On one hand, western governments and mainstream media sources tell people that their economies are recovering and moving forward. Sentiment is high, confidence is growing.
Unfortunately the data show a completely different story:
In the US, while the official unemployment rate is falling, a much better indication of the labor market is the Labor Force Participation Rate– the percentage of people within a society who are engaged in the work force.
It rose steadily for decades after World War II as more and more women entered the work force, peaking in the late 1990s/early 2000s. It has been in terminal decline for the past ten years, having now reached the same level as from the late 1970s.
A record 46.7 million Americans -- or roughly one in five adults -- used food stamps in June, the U.S. Department of Agriculture (USDA) recently reported.
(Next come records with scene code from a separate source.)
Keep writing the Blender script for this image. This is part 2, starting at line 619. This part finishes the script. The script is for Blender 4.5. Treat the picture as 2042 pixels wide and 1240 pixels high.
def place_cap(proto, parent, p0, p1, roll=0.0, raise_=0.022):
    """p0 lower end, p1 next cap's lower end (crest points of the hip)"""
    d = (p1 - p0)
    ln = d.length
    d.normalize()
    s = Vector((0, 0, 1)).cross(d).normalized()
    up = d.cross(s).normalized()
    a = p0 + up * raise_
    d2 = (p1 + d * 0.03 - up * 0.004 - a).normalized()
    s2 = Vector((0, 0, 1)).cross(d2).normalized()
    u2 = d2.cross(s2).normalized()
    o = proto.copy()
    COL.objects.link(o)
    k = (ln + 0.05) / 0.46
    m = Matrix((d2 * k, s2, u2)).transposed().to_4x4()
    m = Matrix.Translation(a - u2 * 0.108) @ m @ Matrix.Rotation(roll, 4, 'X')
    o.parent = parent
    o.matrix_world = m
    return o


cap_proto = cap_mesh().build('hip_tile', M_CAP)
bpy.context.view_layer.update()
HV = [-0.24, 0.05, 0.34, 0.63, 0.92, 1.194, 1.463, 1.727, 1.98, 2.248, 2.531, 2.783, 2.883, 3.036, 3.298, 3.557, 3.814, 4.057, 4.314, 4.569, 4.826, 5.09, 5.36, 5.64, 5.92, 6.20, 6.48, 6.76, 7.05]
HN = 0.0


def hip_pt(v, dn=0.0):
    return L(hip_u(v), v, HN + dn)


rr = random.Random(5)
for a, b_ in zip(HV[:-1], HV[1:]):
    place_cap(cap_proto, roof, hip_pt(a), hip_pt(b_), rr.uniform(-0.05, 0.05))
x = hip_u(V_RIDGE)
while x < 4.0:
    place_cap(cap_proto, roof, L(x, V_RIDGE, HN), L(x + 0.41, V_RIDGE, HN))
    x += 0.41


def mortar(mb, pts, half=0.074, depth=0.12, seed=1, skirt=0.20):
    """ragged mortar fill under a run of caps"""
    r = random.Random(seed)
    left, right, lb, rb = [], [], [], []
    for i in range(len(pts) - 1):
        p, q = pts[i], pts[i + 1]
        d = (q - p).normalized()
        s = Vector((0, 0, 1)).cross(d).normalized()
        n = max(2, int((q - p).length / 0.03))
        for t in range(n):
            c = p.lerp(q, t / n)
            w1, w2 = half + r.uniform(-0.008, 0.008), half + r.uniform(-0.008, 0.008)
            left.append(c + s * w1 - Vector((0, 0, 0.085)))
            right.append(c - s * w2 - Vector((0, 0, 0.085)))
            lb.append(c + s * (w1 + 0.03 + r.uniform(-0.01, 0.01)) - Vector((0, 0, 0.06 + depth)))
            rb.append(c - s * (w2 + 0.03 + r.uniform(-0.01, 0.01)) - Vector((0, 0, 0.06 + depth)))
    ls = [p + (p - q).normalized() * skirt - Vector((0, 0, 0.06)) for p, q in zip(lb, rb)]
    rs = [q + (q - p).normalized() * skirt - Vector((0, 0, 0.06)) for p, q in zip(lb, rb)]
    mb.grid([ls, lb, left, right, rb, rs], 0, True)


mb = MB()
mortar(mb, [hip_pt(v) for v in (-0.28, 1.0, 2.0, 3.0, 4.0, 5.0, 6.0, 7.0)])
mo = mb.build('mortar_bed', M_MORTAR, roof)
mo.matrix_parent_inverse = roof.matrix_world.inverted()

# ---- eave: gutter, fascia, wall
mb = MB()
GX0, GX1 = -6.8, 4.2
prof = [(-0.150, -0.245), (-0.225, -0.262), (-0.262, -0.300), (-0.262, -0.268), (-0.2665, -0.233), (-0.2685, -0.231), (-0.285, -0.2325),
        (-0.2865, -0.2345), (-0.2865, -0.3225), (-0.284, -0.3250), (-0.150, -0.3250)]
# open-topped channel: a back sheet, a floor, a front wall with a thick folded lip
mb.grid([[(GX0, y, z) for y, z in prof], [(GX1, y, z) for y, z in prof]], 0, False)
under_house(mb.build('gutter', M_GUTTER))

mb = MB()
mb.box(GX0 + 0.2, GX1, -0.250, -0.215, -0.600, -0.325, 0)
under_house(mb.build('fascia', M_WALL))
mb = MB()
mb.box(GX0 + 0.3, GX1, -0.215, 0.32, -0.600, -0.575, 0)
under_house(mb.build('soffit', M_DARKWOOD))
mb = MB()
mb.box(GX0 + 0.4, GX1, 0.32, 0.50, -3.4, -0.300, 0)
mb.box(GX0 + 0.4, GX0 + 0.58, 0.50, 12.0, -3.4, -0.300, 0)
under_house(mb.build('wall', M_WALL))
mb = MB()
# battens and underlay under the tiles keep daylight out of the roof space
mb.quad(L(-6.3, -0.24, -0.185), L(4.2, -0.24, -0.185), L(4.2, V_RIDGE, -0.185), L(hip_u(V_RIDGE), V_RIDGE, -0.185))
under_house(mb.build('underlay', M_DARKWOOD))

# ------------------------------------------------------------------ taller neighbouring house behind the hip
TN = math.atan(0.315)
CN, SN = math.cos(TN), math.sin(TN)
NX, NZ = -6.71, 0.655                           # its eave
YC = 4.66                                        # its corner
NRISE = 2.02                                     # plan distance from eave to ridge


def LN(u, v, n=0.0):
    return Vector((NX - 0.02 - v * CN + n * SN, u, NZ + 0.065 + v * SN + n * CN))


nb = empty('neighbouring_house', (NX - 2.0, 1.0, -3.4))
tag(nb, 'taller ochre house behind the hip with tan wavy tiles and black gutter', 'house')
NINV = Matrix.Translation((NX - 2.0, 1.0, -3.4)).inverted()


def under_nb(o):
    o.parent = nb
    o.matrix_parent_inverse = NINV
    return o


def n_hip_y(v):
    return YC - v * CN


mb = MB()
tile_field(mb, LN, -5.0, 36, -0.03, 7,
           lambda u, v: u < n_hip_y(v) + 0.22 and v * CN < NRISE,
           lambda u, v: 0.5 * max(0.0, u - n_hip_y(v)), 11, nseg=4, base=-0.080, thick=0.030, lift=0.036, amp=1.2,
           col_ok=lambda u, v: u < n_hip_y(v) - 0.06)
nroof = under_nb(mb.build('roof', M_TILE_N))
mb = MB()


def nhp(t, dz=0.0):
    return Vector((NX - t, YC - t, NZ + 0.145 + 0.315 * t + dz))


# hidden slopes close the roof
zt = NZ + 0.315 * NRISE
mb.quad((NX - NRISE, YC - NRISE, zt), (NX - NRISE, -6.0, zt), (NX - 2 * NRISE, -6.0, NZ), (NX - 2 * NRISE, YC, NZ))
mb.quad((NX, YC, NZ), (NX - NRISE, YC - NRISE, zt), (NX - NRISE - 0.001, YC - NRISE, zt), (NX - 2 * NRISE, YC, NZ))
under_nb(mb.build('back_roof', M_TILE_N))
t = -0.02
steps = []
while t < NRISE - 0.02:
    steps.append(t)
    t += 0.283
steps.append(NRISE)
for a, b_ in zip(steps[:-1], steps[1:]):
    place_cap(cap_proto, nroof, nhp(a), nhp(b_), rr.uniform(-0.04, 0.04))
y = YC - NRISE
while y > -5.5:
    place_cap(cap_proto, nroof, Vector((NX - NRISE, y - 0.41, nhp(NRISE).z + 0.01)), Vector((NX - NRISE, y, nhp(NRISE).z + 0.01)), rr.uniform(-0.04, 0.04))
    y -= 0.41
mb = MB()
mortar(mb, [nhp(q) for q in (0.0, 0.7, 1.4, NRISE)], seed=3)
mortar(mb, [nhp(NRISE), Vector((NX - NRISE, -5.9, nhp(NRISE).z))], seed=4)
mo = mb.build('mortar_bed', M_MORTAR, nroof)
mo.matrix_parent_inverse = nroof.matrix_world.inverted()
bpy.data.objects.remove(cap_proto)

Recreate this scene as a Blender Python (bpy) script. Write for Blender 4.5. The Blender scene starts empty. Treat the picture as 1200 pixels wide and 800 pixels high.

Food stamp use has spiked 51 percent since October 2008, when the economy was in free fall. The number of Americans now using food stamps is roughly the same as the number of Americans living in poverty.
The Commerce Department reported that economic growth has plummeted from a 3 percent growth rate to a far-worse-than-predicted 2.2 percent, so slow that the economy is almost sure to stall. With 7.2 percent real world inflation eating up any improvement, our real economic growth is now negative 5 percent as the economy tips into a downward death spiral. Stick a fork in it. The recovery is done.